The Best Ideas are Stolen Ideas (Vol. I)


In a workshop recently, Mike Coxon said he was told by a professor that the key to success in education was "CASE:  Copy And Steal Everything".

Of course, you want to make sure to give credit where it is due and respect other teachers' copyrights and intellectual property.  So in this first homage to that philosophy, I bring you the best new thing I've stolen--Strip Bingo.

No.  Not THAT kind of strip.  Although kids will appreciate that name! It's funny!  But be careful if you send a bunch of kids home telling their parents that they played Strip Bingo in class...could really raise some eyebrows.

Before I tell you the deal with this game, let me tell you my problem with pretty much all games: They are a waste of time.

Sure, I've played bingo. Does this sound familiar?

T: Take a couple of minutes to fill out your card.  (10 minutes pass).  Let's start. S:  I'm not ready. T: Hurry.  (Three minutes pass)  Okay, the first word is Apple. S: What? S: What does that mean? S:  (to another) What did she say? T: The next word is Banana. S: Did you call Kumquat yet? S: Wait, did she say Banana or Blueberry? (Someone finally yells BINGO!) T: Read back what you've got. S: Apple, wait--what is this? T: Banana. S: Yeah.  Um, Carrot.  (And so on) S: She cheated! And 30+ minutes of class are gone.

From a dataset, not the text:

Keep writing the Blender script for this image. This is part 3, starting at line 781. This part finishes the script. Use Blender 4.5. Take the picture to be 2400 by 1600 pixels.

I've done flyswatter.  I've done Jeopardy.  I have turned college drinking games into language games.  Seriously.  And they DO have value.  They are a brain break for kids.  They are FUN. They generally aren't that mentally taxing for us as teachers. But they also don't often allow students to get good input, and to give output that isn't super challenging.

So I am always excited when Martina Bex posts about games in her blog.  Why?  Because Martina doesn't post many time-killers.  She is most known for spreading the Mafia game around the TPRS community.  But this post is about Strip Bingo.  My new favorite and potentially really, really low-prep game.  Martina gives credit to Kristin Duncan for this game, so I shout out to Kristin as well.

If you prefer fancy schmancy polished things, you can get yourself a copy of a template here.  It is 2-pages and suitable for framing.  If you're really bad at decorating, that is.  If you want to read Martina's post about this game, you can find that on her site.

How to play: Kids still make their own cards, but instead of a 5x5 grid, they use a strip with 5, 6, 7, or so segments in a row.  Heck, you could probably make a game last for weeks if you use enough squares!  They use vocabulary words of the current topic.  After cards are filled out, the teacher reads something that contains these words.  If the word on the END of a student's strip is called, that student rips it off.  Which leaves a new end!  Words from the middle may get called, depending on how the student wrote them.  That's fine, but they can only tear off the ends.  The first student to tear off all pieces and then have their last single piece called is the winner! We played in AP Spanish Literature, while learning about the historical context of El burlador de Sevilla y el convidado de piedra.  Just for contrast, I used this with my Spanish 1 kids doing some of Martina's day of the dead stuff!